Namun yang membedakannya dengan sekarang adalah, event yang digagas oleh AFF kala itu berjalan dengan sangat lancar dan dipenuhi dengan atensi para pencinta sepak bola Asia Tenggara.
Dibandingkan dengan saat ini, pemain-pemain yang dikirimkan oleh negara-negara ASEAN adalah mereka yang mendapatkan label pemain terbaik di negaranya masing-masing.
Di laman history AFF, tim ASEAN All Stars edisi tahun 2014 lalu, dinakhodai oleh pelatih asal Malaysia, Krishnasamy Rajagopal yang mempersembahkan gelar AFF bagi tim Harimau Malaya tahun 2010.
Sementara pemain "urunan" dari para member AFF adalah nama-nama besar di persepakbolaan Asia Tenggara itu. Seperti misal, Singapura mengirimkan trio Hassan Sunny, Shahril Ishak dan tentu saja pemain terbaik mereka, Hariss Harun.

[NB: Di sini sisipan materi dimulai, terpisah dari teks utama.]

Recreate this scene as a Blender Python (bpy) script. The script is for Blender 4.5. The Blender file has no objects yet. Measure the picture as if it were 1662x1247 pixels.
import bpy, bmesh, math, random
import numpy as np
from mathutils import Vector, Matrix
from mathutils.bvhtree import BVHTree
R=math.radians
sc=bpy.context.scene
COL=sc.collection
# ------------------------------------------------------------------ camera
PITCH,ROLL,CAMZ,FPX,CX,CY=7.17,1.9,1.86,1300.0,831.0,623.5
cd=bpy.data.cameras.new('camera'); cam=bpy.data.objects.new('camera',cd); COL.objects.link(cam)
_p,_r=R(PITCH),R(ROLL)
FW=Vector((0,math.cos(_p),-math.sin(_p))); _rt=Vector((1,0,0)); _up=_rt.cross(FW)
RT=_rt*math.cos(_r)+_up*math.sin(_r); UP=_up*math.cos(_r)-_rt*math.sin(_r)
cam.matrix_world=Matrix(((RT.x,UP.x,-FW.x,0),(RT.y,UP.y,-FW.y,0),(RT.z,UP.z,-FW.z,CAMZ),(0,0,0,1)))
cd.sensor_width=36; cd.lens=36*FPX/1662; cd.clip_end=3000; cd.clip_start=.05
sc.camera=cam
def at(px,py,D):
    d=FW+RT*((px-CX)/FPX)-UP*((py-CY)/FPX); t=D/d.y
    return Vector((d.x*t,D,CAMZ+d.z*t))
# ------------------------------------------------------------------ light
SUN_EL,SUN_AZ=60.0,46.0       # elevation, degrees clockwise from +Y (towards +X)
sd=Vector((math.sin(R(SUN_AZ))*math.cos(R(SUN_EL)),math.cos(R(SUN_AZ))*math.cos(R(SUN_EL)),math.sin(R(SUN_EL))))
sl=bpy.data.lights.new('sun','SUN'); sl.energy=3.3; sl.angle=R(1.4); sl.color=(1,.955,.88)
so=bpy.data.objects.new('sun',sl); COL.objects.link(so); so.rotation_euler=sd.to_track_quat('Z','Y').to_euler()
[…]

Sementara Malaysia, mengirimkan pemain sekelas Safiq Rahim, Aidil Safuwan dan pemain keturunan Indonesia yang menjadi bintang di Piala AFF 2012, Mahalli Jasuli.
Vietnam saat itu mengirimkan trio mematikan Le Cong Vinh, Nguyen Van Quyet dan Truong Dinh Luat, sementara Thailand, mengirimkan pemain sekaliber Datsakorn Thonglao yang terkenal dengan kepiawaiannya mengatur kedalaman lapangan tengah, dan Wuttichai Tathong.
Belum lagi pemain lain sekelas Chieffy Caligdong dari Filipina, Soe Min Oo serta Thein Than Win dari Myanmar, kemudian Hong Peng dari Kamboja dan duo andalan Timnas Brunei, Fakhrul Yuss dan Azri Zahari.
Bukan hanya menarik dari segi pemain yang bertabur bintang, gerak-gerik tim ASEAN All Stars saat itu juga menjadi perhatian para pencinta sepak bola regional.
Dan kunci dari semua itu adalah, menjadikan Indonesia sebagai center dari agenda! Iya, tim ASEAN All Stars edisi 2014 lalu, dipersiapkan oleh AFF untuk menghadapi Timnas Indonesia, serta bermain di Stadion Utama Gelora Bung Karno, Jakarta.
Dan hal inilah yang seharusnya dipahami oleh AFF. Jika mereka memang ingin membuat sebuah agenda menjadi meriah, maka kuncinya cukup mudah, yakni jadikan Indonesia sebagai center dari agenda tersebut.
Karena jika tidak, maka bisa jadi, apa yang mereka agendakan terancam kegagalan seperti kali ini, meskipun mereka sudah menjual nama tim sekelas Manchester United sekalipun.